AVAILABLE DATA —
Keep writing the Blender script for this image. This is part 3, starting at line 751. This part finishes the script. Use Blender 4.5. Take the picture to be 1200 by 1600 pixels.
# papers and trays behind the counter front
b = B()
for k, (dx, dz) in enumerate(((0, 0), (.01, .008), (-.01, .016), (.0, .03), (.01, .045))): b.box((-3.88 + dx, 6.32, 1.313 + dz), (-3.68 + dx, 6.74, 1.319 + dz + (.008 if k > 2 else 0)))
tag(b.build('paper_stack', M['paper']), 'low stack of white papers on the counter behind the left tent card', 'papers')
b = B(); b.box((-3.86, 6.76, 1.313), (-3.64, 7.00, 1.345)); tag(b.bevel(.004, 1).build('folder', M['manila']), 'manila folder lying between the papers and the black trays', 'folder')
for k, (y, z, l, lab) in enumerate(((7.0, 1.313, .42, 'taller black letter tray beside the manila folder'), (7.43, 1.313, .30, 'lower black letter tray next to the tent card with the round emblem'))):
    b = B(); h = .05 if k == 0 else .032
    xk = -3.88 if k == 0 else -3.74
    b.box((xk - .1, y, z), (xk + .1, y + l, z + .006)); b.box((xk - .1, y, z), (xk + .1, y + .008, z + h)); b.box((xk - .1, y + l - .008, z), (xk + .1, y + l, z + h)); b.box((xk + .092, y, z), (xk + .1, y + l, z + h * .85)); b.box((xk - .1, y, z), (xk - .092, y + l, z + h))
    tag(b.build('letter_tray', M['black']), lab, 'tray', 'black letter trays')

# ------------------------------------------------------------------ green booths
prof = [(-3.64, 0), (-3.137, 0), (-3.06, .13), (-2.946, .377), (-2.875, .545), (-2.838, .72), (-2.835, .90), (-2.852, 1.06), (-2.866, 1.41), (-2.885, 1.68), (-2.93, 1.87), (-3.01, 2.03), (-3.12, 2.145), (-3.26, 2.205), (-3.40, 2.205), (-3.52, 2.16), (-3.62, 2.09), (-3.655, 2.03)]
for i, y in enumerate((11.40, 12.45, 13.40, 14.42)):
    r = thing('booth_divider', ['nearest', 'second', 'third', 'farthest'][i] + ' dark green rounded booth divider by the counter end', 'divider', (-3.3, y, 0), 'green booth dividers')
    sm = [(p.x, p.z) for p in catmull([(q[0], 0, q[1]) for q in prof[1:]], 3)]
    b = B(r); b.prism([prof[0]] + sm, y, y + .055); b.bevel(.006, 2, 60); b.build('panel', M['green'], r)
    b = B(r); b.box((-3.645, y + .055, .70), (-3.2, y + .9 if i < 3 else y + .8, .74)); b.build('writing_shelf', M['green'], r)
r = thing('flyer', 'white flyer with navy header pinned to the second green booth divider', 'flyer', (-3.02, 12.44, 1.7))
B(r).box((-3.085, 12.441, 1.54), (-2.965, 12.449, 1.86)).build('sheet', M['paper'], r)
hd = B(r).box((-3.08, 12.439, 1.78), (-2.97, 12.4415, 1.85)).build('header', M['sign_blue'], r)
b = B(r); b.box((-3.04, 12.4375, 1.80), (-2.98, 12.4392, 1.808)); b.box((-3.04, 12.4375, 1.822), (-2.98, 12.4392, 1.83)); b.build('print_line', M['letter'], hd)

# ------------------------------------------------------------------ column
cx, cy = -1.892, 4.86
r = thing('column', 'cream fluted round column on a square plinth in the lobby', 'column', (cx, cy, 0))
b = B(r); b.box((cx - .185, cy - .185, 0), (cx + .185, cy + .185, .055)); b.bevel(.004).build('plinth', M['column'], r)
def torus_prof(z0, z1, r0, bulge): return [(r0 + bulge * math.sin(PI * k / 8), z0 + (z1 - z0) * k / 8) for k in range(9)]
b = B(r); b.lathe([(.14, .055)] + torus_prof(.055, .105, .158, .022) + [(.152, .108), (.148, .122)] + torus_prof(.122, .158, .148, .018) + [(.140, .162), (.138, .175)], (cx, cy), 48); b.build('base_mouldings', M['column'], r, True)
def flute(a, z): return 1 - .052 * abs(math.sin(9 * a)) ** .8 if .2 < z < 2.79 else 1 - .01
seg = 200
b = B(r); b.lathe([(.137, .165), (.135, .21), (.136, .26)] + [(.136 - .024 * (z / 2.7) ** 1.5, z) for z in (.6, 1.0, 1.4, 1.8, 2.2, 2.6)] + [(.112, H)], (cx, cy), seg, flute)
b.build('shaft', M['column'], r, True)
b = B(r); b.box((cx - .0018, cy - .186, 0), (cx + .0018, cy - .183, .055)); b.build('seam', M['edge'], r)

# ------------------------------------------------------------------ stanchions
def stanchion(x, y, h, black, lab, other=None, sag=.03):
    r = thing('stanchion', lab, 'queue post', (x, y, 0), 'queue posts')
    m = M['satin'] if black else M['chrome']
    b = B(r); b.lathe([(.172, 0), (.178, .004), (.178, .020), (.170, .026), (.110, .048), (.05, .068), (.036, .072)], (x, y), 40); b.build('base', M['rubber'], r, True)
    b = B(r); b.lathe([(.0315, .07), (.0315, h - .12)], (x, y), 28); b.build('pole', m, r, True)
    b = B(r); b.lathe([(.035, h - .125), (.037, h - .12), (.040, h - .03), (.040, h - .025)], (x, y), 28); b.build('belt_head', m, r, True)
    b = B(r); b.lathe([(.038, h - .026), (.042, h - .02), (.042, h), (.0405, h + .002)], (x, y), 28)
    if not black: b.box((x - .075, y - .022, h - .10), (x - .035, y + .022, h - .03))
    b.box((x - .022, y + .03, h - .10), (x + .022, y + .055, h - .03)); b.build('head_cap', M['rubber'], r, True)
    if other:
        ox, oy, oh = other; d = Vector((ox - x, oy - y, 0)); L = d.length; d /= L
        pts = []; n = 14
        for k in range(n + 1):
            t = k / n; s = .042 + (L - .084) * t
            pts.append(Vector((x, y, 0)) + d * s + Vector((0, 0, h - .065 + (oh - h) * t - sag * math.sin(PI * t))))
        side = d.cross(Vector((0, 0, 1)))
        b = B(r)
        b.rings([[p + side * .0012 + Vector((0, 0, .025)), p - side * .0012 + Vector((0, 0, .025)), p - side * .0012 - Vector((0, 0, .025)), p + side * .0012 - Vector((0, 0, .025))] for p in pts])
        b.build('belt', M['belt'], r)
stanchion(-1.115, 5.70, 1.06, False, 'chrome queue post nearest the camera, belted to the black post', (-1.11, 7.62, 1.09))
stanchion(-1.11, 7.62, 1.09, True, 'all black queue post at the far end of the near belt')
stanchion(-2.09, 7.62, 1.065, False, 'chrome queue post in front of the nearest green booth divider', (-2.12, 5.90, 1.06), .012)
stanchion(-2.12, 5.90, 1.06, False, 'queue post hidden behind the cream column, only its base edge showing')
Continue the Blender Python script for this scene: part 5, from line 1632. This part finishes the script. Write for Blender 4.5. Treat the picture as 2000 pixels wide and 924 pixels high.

DESCRIPTION OF THE TASK — In the listing above, locate each line with "part" and copy it.

RESULT OF THE TASK —
Keep writing the Blender script for this image. This is part 3, starting at line 751. This part finishes the script. Use Blender 4.5. Take the picture to be 1200 by 1600 pixels.
Continue the Blender Python script for this scene: part 5, from line 1632. This part finishes the script. Write for Blender 4.5. Treat the picture as 2000 pixels wide and 924 pixels high.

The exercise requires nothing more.